Doch zunächst zum Prinzip der Herstellung: Ein Keramikpulver mit unterschiedlichen Partikelgrößen und -formen wird mit Lösungsmitteln und Additiven vermischt, es entsteht ein fließfähiger Gießschlicker. Dieser wird in Gießkästen gefüllt. Der nach unten geöffnete Kasten lässt den Schlicker auf ein Förderband fließen, das sich darunter fortbewegt. Eine Rakel – eine Art am Gießspalt montierter Abstreicher – sorgt dabei für die gewünschte Dicke des abtransportierten Keramikschlickers. Es entsteht eine glatte Schicht, die anschließend getrocknet wird.
Makroskopische und mikroskopische Simulation
Die Forscher simulieren makroskopisch, wie der Keramikschlicker durch die Anlage strömt. Denn welche Eigenschaften die Folie später besitzt, hängt auch von der Geometrie der Anlage ab. Bleibt der Schlicker etwa lange in »toten Winkeln« des Gießkastens hängen, altert er dort. Landet er dann schließlich doch in der Folie, führt dies zu Qualitätseinbußen – und damit zu unerwünschtem Ausschuss. Die Simulation verrät den Herstellern, wie die Gießkastengeometrie die Strömung des Schlickers beeinflusst. Wo bleibt die flüssige Keramik hängen? Wie ändert sich das Strömungsbild, wenn
man die Geometrie der Rakel verändert? So können Keramikhersteller vielversprechende Gießkastengeometrien zunächst virtuell testen und teure reelle Versuchs-Rakel einsparen.

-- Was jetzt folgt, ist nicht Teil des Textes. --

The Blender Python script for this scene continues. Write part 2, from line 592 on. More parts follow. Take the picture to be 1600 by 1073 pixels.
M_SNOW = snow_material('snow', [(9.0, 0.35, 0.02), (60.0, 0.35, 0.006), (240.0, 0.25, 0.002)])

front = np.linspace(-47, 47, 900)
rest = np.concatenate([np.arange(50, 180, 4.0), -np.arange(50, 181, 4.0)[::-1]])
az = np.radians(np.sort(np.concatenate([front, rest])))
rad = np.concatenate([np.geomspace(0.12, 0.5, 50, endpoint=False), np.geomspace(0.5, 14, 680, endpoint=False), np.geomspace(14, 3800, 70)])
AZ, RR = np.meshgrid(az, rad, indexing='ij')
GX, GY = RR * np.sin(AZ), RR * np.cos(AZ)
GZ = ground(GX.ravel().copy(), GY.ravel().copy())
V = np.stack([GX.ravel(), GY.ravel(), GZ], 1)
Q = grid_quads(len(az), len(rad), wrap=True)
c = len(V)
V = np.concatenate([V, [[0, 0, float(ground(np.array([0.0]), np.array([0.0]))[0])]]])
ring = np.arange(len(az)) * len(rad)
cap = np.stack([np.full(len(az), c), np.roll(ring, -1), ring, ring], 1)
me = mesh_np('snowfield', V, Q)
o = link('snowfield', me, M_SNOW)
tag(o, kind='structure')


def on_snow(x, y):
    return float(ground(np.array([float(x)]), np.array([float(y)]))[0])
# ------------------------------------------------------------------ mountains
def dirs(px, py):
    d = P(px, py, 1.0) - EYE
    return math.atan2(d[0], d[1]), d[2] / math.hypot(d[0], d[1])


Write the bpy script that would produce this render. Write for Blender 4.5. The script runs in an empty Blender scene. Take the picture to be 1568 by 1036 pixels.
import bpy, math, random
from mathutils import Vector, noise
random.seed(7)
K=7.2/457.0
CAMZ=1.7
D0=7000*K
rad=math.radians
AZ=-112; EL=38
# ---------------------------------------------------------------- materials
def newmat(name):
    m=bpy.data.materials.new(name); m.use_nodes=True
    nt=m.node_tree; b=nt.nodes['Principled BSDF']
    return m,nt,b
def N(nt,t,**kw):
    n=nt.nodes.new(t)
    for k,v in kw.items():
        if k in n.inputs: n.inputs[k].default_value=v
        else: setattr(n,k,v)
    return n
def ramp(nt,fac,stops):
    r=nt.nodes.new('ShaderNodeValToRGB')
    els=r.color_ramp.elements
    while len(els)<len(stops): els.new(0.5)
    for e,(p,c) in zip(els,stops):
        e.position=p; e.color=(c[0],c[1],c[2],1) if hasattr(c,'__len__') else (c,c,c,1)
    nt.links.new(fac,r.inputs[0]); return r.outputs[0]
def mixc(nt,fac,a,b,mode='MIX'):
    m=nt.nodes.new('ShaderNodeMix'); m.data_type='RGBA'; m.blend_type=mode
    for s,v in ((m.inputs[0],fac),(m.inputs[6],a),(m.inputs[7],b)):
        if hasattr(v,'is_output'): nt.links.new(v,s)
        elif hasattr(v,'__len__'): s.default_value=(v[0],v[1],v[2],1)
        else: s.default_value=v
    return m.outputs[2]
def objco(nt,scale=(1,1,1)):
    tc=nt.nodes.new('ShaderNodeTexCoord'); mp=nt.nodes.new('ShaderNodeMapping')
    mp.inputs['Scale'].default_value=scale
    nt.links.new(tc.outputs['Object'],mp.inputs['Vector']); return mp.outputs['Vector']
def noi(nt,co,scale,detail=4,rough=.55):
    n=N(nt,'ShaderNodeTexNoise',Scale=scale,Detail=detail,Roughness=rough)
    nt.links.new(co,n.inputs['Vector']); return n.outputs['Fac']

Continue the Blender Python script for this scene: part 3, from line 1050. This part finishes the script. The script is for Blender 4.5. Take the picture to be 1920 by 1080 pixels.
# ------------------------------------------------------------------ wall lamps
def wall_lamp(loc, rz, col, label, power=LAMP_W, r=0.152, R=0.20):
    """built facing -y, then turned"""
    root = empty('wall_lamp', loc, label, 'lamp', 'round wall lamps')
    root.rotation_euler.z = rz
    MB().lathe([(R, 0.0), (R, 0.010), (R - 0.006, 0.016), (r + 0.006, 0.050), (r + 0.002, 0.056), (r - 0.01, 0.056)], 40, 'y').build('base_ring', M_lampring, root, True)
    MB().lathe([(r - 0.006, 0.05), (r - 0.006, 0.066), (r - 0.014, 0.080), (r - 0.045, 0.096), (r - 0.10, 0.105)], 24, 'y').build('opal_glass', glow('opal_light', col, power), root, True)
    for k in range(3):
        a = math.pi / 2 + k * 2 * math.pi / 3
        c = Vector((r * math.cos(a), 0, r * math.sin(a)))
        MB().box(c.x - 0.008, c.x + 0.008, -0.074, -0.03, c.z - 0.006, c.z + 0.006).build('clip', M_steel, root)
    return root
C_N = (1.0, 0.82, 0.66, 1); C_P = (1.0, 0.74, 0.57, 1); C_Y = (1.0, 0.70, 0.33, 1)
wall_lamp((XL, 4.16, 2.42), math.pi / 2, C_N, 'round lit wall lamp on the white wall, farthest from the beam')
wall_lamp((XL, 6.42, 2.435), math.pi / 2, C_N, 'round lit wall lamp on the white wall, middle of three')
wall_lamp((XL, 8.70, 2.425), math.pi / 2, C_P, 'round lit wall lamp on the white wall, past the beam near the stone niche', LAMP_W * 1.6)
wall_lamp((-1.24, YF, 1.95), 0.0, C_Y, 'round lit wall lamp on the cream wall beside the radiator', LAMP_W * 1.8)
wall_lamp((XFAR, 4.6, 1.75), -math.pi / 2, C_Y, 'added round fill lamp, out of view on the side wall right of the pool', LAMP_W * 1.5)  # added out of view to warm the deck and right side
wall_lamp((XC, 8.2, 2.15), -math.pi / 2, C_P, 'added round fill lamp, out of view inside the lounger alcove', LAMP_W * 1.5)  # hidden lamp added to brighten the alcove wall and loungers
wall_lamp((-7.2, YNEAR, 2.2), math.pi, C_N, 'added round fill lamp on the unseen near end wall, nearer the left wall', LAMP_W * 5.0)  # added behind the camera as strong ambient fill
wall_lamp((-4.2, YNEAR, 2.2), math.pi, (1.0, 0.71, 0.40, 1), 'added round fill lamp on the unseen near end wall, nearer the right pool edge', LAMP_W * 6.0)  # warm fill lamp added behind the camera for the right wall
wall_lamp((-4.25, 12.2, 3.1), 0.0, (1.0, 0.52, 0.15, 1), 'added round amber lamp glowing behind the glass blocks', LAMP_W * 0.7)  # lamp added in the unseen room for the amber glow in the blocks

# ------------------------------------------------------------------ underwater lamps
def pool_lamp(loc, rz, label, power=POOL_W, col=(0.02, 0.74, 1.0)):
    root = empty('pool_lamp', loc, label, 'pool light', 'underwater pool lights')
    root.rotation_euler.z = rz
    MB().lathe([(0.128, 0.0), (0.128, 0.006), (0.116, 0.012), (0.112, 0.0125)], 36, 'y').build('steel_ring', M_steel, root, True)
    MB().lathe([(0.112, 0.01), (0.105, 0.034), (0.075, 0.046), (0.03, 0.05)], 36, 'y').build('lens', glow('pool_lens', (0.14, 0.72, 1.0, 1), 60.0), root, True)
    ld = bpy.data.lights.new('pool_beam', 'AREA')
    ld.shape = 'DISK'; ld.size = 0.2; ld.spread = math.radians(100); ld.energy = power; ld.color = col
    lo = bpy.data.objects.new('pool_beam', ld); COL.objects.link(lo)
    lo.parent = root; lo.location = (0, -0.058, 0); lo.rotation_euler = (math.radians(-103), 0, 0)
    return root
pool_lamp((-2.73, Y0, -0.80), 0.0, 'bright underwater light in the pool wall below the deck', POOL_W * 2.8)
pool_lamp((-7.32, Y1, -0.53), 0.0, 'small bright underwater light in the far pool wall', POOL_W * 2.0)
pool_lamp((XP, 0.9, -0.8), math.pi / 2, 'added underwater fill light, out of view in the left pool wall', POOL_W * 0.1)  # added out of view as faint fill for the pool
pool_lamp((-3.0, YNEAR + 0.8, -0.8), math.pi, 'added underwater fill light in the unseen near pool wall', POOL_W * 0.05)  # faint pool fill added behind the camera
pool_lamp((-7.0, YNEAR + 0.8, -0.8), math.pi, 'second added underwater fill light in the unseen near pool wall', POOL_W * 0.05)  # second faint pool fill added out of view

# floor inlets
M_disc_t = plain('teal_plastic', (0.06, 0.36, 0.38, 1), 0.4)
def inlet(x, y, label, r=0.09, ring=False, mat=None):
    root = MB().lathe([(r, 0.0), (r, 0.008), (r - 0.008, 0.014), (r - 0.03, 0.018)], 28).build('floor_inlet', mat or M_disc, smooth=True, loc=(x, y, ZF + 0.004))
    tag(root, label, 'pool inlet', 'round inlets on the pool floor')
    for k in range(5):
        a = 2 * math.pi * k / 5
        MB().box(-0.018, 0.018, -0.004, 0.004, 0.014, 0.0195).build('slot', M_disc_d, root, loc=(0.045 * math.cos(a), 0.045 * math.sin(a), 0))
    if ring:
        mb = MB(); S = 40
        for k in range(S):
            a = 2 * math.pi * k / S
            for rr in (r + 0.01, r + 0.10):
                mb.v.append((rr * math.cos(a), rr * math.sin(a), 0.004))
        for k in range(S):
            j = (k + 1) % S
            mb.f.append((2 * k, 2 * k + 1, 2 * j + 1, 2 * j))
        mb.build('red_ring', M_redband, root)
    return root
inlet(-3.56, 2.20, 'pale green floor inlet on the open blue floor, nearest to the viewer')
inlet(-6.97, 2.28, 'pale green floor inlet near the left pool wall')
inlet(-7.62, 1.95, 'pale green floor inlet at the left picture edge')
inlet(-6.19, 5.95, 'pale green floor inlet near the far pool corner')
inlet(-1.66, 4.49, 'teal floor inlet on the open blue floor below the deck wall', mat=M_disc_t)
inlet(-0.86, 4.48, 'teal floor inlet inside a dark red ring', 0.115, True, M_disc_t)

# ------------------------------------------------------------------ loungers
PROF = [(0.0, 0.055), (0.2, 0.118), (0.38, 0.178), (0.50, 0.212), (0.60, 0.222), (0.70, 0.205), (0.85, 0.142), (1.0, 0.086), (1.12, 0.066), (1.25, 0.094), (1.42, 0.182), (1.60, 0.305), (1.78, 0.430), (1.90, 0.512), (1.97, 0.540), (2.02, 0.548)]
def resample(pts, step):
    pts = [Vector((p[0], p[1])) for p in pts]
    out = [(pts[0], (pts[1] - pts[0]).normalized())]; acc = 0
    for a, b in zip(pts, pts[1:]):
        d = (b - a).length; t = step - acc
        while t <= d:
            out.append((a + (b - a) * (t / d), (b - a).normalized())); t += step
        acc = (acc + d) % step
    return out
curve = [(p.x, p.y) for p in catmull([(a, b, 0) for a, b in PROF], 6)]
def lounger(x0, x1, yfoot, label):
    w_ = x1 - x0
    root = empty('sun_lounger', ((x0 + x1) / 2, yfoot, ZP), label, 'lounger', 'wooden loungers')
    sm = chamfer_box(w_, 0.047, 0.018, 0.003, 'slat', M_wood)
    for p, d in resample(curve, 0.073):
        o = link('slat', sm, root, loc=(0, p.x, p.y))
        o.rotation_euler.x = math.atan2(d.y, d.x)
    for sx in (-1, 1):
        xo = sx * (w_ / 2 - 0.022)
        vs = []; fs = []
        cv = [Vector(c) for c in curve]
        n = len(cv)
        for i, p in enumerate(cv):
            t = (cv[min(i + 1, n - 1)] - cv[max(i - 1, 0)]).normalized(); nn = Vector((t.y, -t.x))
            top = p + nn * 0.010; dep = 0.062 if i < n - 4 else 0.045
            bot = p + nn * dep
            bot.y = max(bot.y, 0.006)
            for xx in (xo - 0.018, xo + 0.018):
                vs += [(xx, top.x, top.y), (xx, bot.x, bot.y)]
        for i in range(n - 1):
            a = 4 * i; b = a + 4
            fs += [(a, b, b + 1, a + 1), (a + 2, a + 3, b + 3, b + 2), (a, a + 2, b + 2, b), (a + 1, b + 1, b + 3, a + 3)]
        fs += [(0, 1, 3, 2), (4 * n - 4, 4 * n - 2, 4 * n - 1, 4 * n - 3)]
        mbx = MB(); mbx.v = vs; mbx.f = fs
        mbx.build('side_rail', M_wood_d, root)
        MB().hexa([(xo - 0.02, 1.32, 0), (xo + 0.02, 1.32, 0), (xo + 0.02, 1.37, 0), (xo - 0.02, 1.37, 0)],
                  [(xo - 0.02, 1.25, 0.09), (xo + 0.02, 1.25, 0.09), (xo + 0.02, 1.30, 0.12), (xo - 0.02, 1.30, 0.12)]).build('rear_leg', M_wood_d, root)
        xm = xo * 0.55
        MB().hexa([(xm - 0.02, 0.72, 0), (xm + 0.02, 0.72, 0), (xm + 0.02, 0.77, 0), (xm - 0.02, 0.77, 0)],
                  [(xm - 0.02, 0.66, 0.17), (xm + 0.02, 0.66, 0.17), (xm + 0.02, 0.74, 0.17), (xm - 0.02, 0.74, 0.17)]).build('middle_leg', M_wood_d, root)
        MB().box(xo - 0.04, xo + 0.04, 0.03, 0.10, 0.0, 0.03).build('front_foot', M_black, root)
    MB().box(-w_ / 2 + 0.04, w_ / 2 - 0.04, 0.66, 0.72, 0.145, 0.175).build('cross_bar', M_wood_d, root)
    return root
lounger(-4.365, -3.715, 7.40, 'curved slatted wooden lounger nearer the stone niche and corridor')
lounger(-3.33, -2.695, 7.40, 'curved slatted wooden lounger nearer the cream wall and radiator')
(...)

Gekoppelt mit dieser makroskopischen Simulation berechnen die Forscher den Schlicker auch auf der mikroskopischen Ebene – und genau darin liegt die Besonderheit des Systems. So untersuchen sie, wie die einzelnen Keramik-Teilchen sich gegenseitig beeinflussen und wie sie im Raum ausgerichtet sind. Da es jedoch zu aufwändig wäre, den gesamten Schlicker auf diese Weise zu berechnen, wählen die Forscher verschiedene »Flüssigkeitstropfen« aus dem Material aus. Wie durchlaufen diese Tropfen die Anlage? Wie richten sich die Keramikpartikel in ihnen aus? »Aus diesen Berechnungen können wir dann auf das Verhalten des gesamten Keramikschlickers rückschließen«, sagt Polfer. So ist es möglich, die Ausrichtung der Partikel oder Größengradienten in der Folie einzustellen, um etwa Spezialanwendungen gezielter herstellen zu können.